= Problem requirements =
Repeat the material exactly, leaving nothing out.

= Dataset content =
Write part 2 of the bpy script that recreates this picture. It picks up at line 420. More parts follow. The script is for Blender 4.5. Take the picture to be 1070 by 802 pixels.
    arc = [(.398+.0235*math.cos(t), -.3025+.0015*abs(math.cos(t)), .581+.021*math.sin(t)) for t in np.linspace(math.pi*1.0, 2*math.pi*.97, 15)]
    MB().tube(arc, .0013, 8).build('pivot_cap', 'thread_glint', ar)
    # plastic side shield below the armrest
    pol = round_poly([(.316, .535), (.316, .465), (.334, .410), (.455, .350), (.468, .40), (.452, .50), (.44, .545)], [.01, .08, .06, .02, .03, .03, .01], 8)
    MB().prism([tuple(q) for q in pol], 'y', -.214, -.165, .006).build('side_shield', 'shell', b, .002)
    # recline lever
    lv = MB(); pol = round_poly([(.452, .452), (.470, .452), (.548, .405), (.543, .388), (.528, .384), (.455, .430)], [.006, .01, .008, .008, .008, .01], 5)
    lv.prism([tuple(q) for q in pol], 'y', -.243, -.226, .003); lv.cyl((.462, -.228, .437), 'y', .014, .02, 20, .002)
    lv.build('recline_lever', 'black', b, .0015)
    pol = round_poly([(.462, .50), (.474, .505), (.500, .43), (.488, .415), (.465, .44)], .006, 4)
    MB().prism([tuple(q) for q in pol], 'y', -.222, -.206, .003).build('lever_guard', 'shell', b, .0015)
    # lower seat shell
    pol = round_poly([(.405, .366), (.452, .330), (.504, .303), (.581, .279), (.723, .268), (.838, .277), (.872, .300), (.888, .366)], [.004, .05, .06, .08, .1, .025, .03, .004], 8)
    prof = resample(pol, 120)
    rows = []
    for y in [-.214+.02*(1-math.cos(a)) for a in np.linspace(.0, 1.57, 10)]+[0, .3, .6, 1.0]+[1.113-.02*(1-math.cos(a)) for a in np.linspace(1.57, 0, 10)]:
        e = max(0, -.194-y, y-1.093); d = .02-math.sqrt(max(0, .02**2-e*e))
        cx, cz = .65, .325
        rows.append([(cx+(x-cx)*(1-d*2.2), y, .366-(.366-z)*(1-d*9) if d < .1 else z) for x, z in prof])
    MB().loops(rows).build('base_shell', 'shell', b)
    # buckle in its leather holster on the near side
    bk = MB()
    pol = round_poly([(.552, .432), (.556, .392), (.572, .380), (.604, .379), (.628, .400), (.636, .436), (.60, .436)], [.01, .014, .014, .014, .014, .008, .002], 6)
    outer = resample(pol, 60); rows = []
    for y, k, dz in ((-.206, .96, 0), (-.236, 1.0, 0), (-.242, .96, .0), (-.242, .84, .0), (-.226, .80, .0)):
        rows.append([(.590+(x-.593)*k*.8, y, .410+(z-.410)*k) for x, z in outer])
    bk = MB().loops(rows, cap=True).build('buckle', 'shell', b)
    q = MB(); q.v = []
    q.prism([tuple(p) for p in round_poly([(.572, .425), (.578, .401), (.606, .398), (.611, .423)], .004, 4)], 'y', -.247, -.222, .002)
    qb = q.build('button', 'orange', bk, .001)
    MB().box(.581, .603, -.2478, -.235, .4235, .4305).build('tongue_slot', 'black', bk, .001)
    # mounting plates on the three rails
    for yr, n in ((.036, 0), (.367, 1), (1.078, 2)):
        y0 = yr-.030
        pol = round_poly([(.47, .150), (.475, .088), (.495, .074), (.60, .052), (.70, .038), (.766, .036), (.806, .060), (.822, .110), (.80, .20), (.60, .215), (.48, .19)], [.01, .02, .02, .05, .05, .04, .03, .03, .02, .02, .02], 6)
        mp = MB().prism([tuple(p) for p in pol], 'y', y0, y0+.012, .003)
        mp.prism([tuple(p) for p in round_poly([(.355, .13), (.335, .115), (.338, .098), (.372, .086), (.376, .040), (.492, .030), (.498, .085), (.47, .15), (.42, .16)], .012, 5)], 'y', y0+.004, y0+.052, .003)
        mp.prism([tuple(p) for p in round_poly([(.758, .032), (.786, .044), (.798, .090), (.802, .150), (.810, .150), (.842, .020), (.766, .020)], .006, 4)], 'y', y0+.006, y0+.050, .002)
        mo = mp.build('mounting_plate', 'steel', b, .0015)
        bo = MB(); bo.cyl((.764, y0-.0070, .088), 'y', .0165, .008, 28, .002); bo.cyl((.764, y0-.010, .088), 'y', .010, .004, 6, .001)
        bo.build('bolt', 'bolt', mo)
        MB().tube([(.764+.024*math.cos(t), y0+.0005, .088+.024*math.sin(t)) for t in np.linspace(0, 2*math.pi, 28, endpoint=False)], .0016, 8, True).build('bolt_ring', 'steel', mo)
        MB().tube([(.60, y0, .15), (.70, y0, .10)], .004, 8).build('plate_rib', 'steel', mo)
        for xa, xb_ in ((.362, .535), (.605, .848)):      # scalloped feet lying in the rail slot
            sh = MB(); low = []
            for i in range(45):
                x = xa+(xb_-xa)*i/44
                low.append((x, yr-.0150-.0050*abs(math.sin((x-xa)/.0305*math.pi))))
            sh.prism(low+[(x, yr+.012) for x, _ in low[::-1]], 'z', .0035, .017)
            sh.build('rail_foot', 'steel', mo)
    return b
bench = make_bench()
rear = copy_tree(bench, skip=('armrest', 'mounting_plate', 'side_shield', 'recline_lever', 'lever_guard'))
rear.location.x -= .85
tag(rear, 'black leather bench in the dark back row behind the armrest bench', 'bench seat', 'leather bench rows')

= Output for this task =
Write part 2 of the bpy script that recreates this picture. It picks up at line 420. More parts follow. The script is for Blender 4.5. Take the picture to be 1070 by 802 pixels.
    arc = [(.398+.0235*math.cos(t), -.3025+.0015*abs(math.cos(t)), .581+.021*math.sin(t)) for t in np.linspace(math.pi*1.0, 2*math.pi*.97, 15)]
    MB().tube(arc, .0013, 8).build('pivot_cap', 'thread_glint', ar)
    # plastic side shield below the armrest
    pol = round_poly([(.316, .535), (.316, .465), (.334, .410), (.455, .350), (.468, .40), (.452, .50), (.44, .545)], [.01, .08, .06, .02, .03, .03, .01], 8)
    MB().prism([tuple(q) for q in pol], 'y', -.214, -.165, .006).build('side_shield', 'shell', b, .002)
    # recline lever
    lv = MB(); pol = round_poly([(.452, .452), (.470, .452), (.548, .405), (.543, .388), (.528, .384), (.455, .430)], [.006, .01, .008, .008, .008, .01], 5)
    lv.prism([tuple(q) for q in pol], 'y', -.243, -.226, .003); lv.cyl((.462, -.228, .437), 'y', .014, .02, 20, .002)
    lv.build('recline_lever', 'black', b, .0015)
    pol = round_poly([(.462, .50), (.474, .505), (.500, .43), (.488, .415), (.465, .44)], .006, 4)
    MB().prism([tuple(q) for q in pol], 'y', -.222, -.206, .003).build('lever_guard', 'shell', b, .0015)
    # lower seat shell
    pol = round_poly([(.405, .366), (.452, .330), (.504, .303), (.581, .279), (.723, .268), (.838, .277), (.872, .300), (.888, .366)], [.004, .05, .06, .08, .1, .025, .03, .004], 8)
    prof = resample(pol, 120)
    rows = []
    for y in [-.214+.02*(1-math.cos(a)) for a in np.linspace(.0, 1.57, 10)]+[0, .3, .6, 1.0]+[1.113-.02*(1-math.cos(a)) for a in np.linspace(1.57, 0, 10)]:
        e = max(0, -.194-y, y-1.093); d = .02-math.sqrt(max(0, .02**2-e*e))
        cx, cz = .65, .325
        rows.append([(cx+(x-cx)*(1-d*2.2), y, .366-(.366-z)*(1-d*9) if d < .1 else z) for x, z in prof])
    MB().loops(rows).build('base_shell', 'shell', b)
    # buckle in its leather holster on the near side
    bk = MB()
    pol = round_poly([(.552, .432), (.556, .392), (.572, .380), (.604, .379), (.628, .400), (.636, .436), (.60, .436)], [.01, .014, .014, .014, .014, .008, .002], 6)
    outer = resample(pol, 60); rows = []
    for y, k, dz in ((-.206, .96, 0), (-.236, 1.0, 0), (-.242, .96, .0), (-.242, .84, .0), (-.226, .80, .0)):
        rows.append([(.590+(x-.593)*k*.8, y, .410+(z-.410)*k) for x, z in outer])
    bk = MB().loops(rows, cap=True).build('buckle', 'shell', b)
    q = MB(); q.v = []
    q.prism([tuple(p) for p in round_poly([(.572, .425), (.578, .401), (.606, .398), (.611, .423)], .004, 4)], 'y', -.247, -.222, .002)
    qb = q.build('button', 'orange', bk, .001)
    MB().box(.581, .603, -.2478, -.235, .4235, .4305).build('tongue_slot', 'black', bk, .001)
    # mounting plates on the three rails
    for yr, n in ((.036, 0), (.367, 1), (1.078, 2)):
        y0 = yr-.030
        pol = round_poly([(.47, .150), (.475, .088), (.495, .074), (.60, .052), (.70, .038), (.766, .036), (.806, .060), (.822, .110), (.80, .20), (.60, .215), (.48, .19)], [.01, .02, .02, .05, .05, .04, .03, .03, .02, .02, .02], 6)
        mp = MB().prism([tuple(p) for p in pol], 'y', y0, y0+.012, .003)
        mp.prism([tuple(p) for p in round_poly([(.355, .13), (.335, .115), (.338, .098), (.372, .086), (.376, .040), (.492, .030), (.498, .085), (.47, .15), (.42, .16)], .012, 5)], 'y', y0+.004, y0+.052, .003)
        mp.prism([tuple(p) for p in round_poly([(.758, .032), (.786, .044), (.798, .090), (.802, .150), (.810, .150), (.842, .020), (.766, .020)], .006, 4)], 'y', y0+.006, y0+.050, .002)
        mo = mp.build('mounting_plate', 'steel', b, .0015)
        bo = MB(); bo.cyl((.764, y0-.0070, .088), 'y', .0165, .008, 28, .002); bo.cyl((.764, y0-.010, .088), 'y', .010, .004, 6, .001)
        bo.build('bolt', 'bolt', mo)
        MB().tube([(.764+.024*math.cos(t), y0+.0005, .088+.024*math.sin(t)) for t in np.linspace(0, 2*math.pi, 28, endpoint=False)], .0016, 8, True).build('bolt_ring', 'steel', mo)
        MB().tube([(.60, y0, .15), (.70, y0, .10)], .004, 8).build('plate_rib', 'steel', mo)
        for xa, xb_ in ((.362, .535), (.605, .848)):      # scalloped feet lying in the rail slot
            sh = MB(); low = []
            for i in range(45):
                x = xa+(xb_-xa)*i/44
                low.append((x, yr-.0150-.0050*abs(math.sin((x-xa)/.0305*math.pi))))
            sh.prism(low+[(x, yr+.012) for x, _ in low[::-1]], 'z', .0035, .017)
            sh.build('rail_foot', 'steel', mo)
    return b
bench = make_bench()
rear = copy_tree(bench, skip=('armrest', 'mounting_plate', 'side_shield', 'recline_lever', 'lever_guard'))
rear.location.x -= .85
tag(rear, 'black leather bench in the dark back row behind the armrest bench', 'bench seat', 'leather bench rows')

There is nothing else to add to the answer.